Twenty-Two lies on a set of wooden stairs; Eight is speaking to her from behind the steps
Photo: Amazon Prime

What a grim business! It feels almost as if Tomblin and McGoohan recognized what a fundamentally goofy idea this whole Sheriff Six business is and decided to make the bloodiest, creepiest episode they could to balance the ledger. They're aided immeasurably in this by Kanner's without-a-net performance as the Kid/Number Eight. For some reason, Kanner's name is singled out and highlighted by a white rectangle in the opening credits; it's a first for the show, and if the point was just to say "No, really, pay attention to this guy, you can't tear your eyes away from him," then it's well deserved.

(A side note: Kanner escaped Nazi-occupied France as a boy alongside his Jewish family, who fled to Canada. The Prisoner was closer to the liberation of the camps than we are, currently, to 9/11, and there's never any shortage of reminders in the cast's biographies.)

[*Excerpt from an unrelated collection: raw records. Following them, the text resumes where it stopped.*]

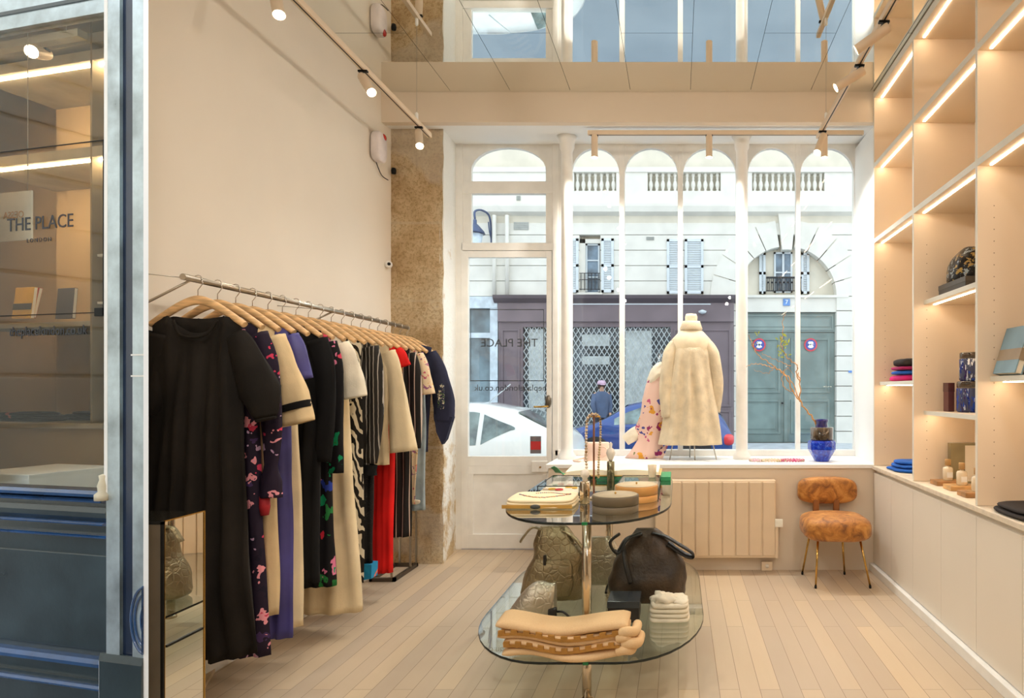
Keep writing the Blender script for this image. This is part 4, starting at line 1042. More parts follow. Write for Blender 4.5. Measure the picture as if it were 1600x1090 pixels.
m_denim = mat('washed_denim', (150, 164, 170), .85, var=.14, vs=6, bs=200, bstr=.1, spec=.15)
m_navy = mat('navy_cotton', (44, 46, 66), .8, var=.15, vs=5, bs=120, bstr=.08, spec=.2)
m_fpurp = floral('purple_floral_print', (38, 28, 44), [(206, 60, 90), (196, 160, 190), (70, 50, 90), (230, 150, 160), (30, 24, 40)], 18, .35, size=.42)
m_fdark = floral('dark_floral_print', (22, 20, 22), [(206, 66, 90), (40, 120, 60), (200, 40, 60), (40, 60, 150), (214, 120, 150), (20, 140, 90)], 15, .5, size=.44, stretch=(1, 1, .8))
m_zebra = stripes('zebra_print', (30, 26, 22), (214, 202, 176), 9, .52, 'DIAGONAL', 9, 1.6, stretch=(1, 1, .55))
m_pin = stripes('pinstripe_print', (40, 36, 32), (170, 162, 150), 12, .93, 'X', 1.2, 1)
m_dots = floral('dotted_black', (28, 26, 25), [(150, 140, 130), (120, 110, 100)], 70, .6, size=.18)
m_patt = floral('multicolour_print', (24, 36, 96), [(200, 50, 40), (40, 130, 190), (226, 160, 60), (20, 30, 80)], 34, .3, size=.5)
m_fcream = floral('cream_floral_print', (232, 206, 170), [(200, 90, 110), (214, 170, 90), (150, 90, 130), (230, 140, 130)], 26, .4, size=.42)
m_wide = stripes('wide_stripe_print', (34, 31, 29), (196, 176, 160), 7.5, .955, 'X', .4, .5)
m_emb = floral('embroidery', (46, 48, 68), [(220, 206, 170), (110, 140, 70), (230, 220, 190)], 40, .35, size=.45)
m_pink = mat('pale_pink_silk', (222, 172, 146), .6, var=.06)
GD = 2.93; GS = .125
def gy(i): return GD + GS * i
def gthing(i, name, label, cat, hl):
    y = gy(i); hanger(y, hl)
    return thing(name, label, cat, (RX, y, 0), 0, None)
ZSH = RZ - .195
def both(t, m, right, left, name='sleeve'):
    for k, q in enumerate((right, left)):
        if q is None: continue
        bm = B(); sleeve(bm, q[0], q[1], q[2] if len(q) > 2 else .45, seed=k * 3); mesh(name, bm, m, t, mods=[('SOLIDIFY', dict(thickness=.003))])
SOL2 = [('SOLIDIFY', dict(thickness=.003))]
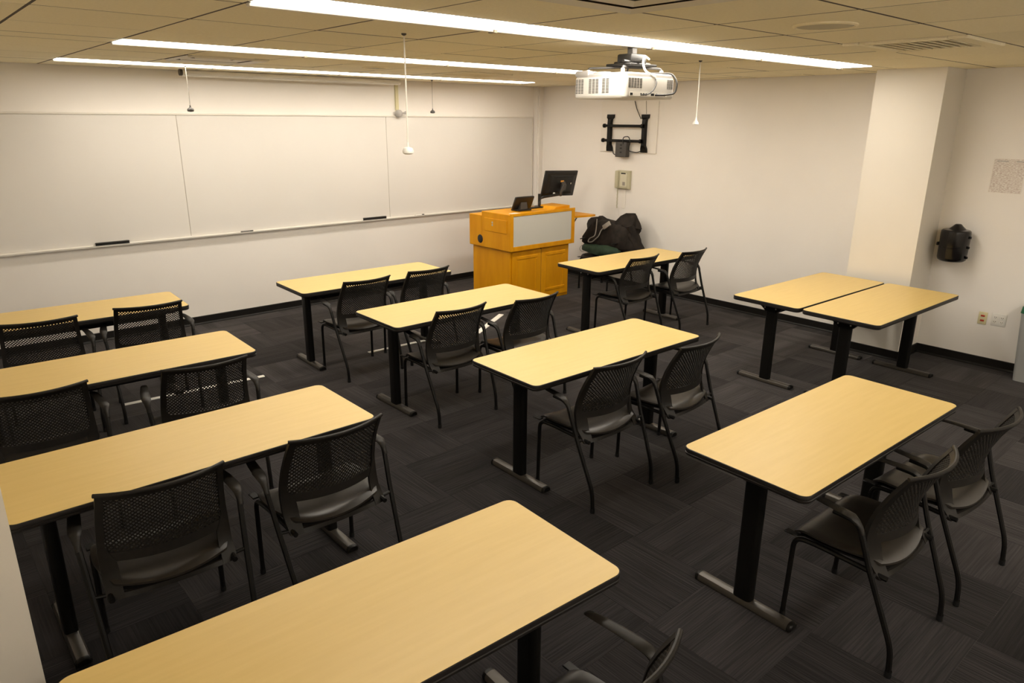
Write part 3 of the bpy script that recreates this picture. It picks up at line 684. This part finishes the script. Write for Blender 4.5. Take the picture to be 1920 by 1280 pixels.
t = thing('notice_sheet', 'printed notice sheet with columns of tiny text on the right wall', 'notice', (XR, 1.925, 1.712))
obj('sheet', MB().box(-.0025, 0, -.128, .112, -.142, .142), 'printed_paper', t, smooth=False)
obj('sleeve_edge', MB().box(-.0035, 0, -.132, -.128, -.145, .145).box(-.0035, 0, .112, .116, -.145, .145).box(-.0035, 0, -.128, .112, .142, .146).box(-.0035, 0, -.128, .112, -.146, -.142), 'plate_wall', t, smooth=False)
obj('heading', MB().box(-.0032, 0, .005, .090, .120, .128).box(-.0032, 0, -.11, -.055, .120, .128), 'light_grey', t, smooth=False)
def cover(y, z, w_, h, m, kind, label):
    t = thing('wall_outlet', label, 'outlet', (XR, y, z), group='outlets on the right wall')
    pl = obj('cover_plate', MB().bbox(-.007, 0, -w_/2, w_/2, -h/2, h/2, .003, 2), m, t)
    if kind == 'red':
        for dz in (.022, -.022): obj('jack', MB().bbox(-.011, -.005, -.016, .016, dz-.008, dz+.008, .002), 'red_plastic', pl)
        for dz in (.045, 0, -.045): obj('screw', MB().lathe([(.001, .002), (.004, .001), (.004, 0)], seg=8).xform(Matrix.Translation((-.007, 0, dz)) @ Matrix.Rotation(-PI/2, 4, 'Y')), 'bolt_metal', pl)
    else:
        for dy in (-.027, .027):
            for dz in (.020, -.020):
                s_ = obj('receptacle', MB().bbox(-.0095, -.005, dy-.015, dy+.015, dz-.014, dz+.014, .003), 'metal_white', pl)
                obj('slot', MB().box(-.0102, -.009, dy-.008, dy-.005, dz-.004, dz+.007).box(-.0102, -.009, dy+.005, dy+.008, dz-.004, dz+.007).box(-.0102, -.009, dy-.002, dy+.002, dz-.011, dz-.007), 'pure_dark', s_, smooth=False)
cover(1.879, .447, .070, .114, 'cream_plate', 'red', 'cream outlet plate with two red jacks left of the white outlet')
cover(1.752, .455, .115, .114, 'white_plastic', 'quad', 'white double outlet plate with four sockets low on the right wall')

t = thing('recycling_bin', 'grey recycling bin with green lid cut by the right edge', 'bin', (7.255, 1.29, 0))
def taper(z0, z1, a0, b0, a1, b1, r): return MB().loft([[(x, y, z0) for x, y in rrect(-a0, a0, -b0, b0, r, 4)], [(x, y, z1) for x, y in rrect(-a1, a1, -b1, b1, r, 4)]])
obj('bin_body', taper(0, .60, .098, .22, .108, .262, .03), 'bin_grey', t)
obj('lid', taper(.60, .655, .112, .268, .108, .262, .03), 'bin_green', t)
obj('handle_seam', MB().tube([(-.108, y, .45 - .012*math.cos(y*14)) for y in [-.2+.4*k/10 for k in range(11)]], .003, 5), 'dark_grey', t)

# ================================================================== JACKET AND BAG ON THE WALL CHAIR
def lump(rows, seg=28, amp=.012, freq=9, seed=1):
    rnd = random.Random(seed); ph = [rnd.uniform(0, 6.28) for _ in range(8)]; secs = []
    for i, (cx, cy, z, rx, ry) in enumerate(rows):
        ring = []
        for k in range(seg):
            a = 2*PI*k/seg; f = 1 + amp/max(rx, .05)*(math.sin(3*a+ph[0]+z*freq)+.7*math.sin(5*a+ph[1]-z*freq*1.4)+.6*math.sin(8*a+ph[2]+z*freq*.6))
            e = 2.6; ca, sa = math.cos(a), math.sin(a); q = (abs(ca)**e+abs(sa)**e)**(-1/e)
            ring.append((cx+rx*q*ca*f, cy+ry*q*sa*f, z + .012*math.sin(2*a+ph[3]+i)))
        secs.append(ring)
    return MB().loft(secs)
t = thing('jacket', 'dark brown jacket draped over the chair against the right wall', 'jacket', (7.09, 6.10, .62))
obj('jacket_body', lump([(-.02, .0, -.065, .13, .36), (-.03, .01, -.02, .15, .385), (-.02, .02, .06, .15, .39), (.0, .025, .14, .145, .395), (.01, .025, .20, .135, .395), (.02, .03, .25, .115, .37), (.04, .03, .28, .08, .32), (.05, .02, .292, .035, .22)], amp=.016, seed=3), 'jacket_cloth', t, ang=60)
obj('collar', lump([(.03, -.20, .22, .10, .17), (.05, -.20, .30, .09, .15), (.07, -.21, .36, .07, .11), (.08, -.22, .39, .035, .06)], amp=.014, seed=5), 'jacket_cloth', t, ang=60)
obj('hood', lump([(.02, .24, .16, .10, .13), (.03, .25, .24, .09, .11), (.05, .26, .29, .06, .07), (.06, .27, .31, .02, .03)], amp=.012, seed=9), 'jacket_cloth', t, ang=60)
sl = []
for k in range(9):
    q = k/8; sl.append((-.01+.03*q, -.27-.135*q-.04*q*q, .26-.33*q, .085-.02*q, .075-.008*q))
obj('sleeve', lump([(a, b, c, d, e) for a, b, c, d, e in reversed(sl)], amp=.010, seed=11, freq=22), 'jacket_cloth', t, ang=60)
ln = fillet([(-.10, .20, .30), (-.155, .16, .16), (-.185, .15, .09), (-.19, .24, .05), (-.20, .26, .0), (-.195, .19, .005), (-.185, .08, .10), (-.165, .07, .17), (-.15, .02, .22)], .05, 4)
obj('lanyard_strap', MB().tube(ln, .007, 6), 'lanyard_grey', t)
obj('strap_badge', MB().bbox(-.012, .012, -.085, .045, -.03, .03, .006, 2).xform(Matrix.Translation((-.165, -.01, .235)) @ Matrix.Rotation(math.radians(-34), 4, 'X')), 'lanyard_grey', t)
t = thing('green_bag', 'dark green bag lying on the chair seat under the jacket', 'bag', (7.00, 6.16, .462))
obj('bag_body', lump([(0, 0, .008, .11, .24), (0, 0, .03, .165, .30), (0, 0, .09, .175, .30), (0, 0, .125, .14, .28), (0, 0, .14, .07, .2)], amp=.010, seed=21), 'bag_green', t, ang=60)
obj('drawstring', MB().tube(fillet([(-.13, .28, .11), (-.15, .31, .06), (-.12, .30, .02), (-.10, .27, .02)], .03), .003, 5), 'lanyard_grey', t)

# ================================================================== FLOOR STRIPS
def strip(p0, p1, wd, label):
    a = Vector((*p0, 0)); b = Vector((*p1, 0)); c = (a+b)/2; L = (b-a).length
    o = obj('floor_strip', MB().loft([[(x, y, z) for y, z in ((-wd/2, .0005), (-wd/2+.006, .006), (wd/2-.006, .006), (wd/2, .0005))] for x in (-L/2, L/2)]), 'tape_white', None, tuple(c), math.atan2(b.y-a.y, b.x-a.x), smooth=False)
    tag(o, label, 'cable cover', 'white strips on the carpet')
strip((1.10, 5.885), (2.215, 5.815), .045, 'white cable strip on the carpet behind the left second-row chair')
strip((3.245, 5.80), (3.90, 5.775), .045, 'white cable strip on the carpet under the front-row middle chairs')
strip((4.45, 5.64), (5.132, 6.047), .065, 'slanting white cable strip on the carpet before the podium')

It's important to note that though Sheriff Six is repeatedly surrounded, overwhelmed, beaten, and even tied up and dragged by horses, the Judge doesn't want him to suffer violence — not really anyway. He wants him to inflict violence. Though he does at least ask why he resigned as sheriff in his previous job, the Judge is far more fixated on convincing the man with no name to wear a gun again. He doesn't want a prisoner; he wants a participant. Fascists want nothing more than to make you, and everything else in the world, as ugly as they are.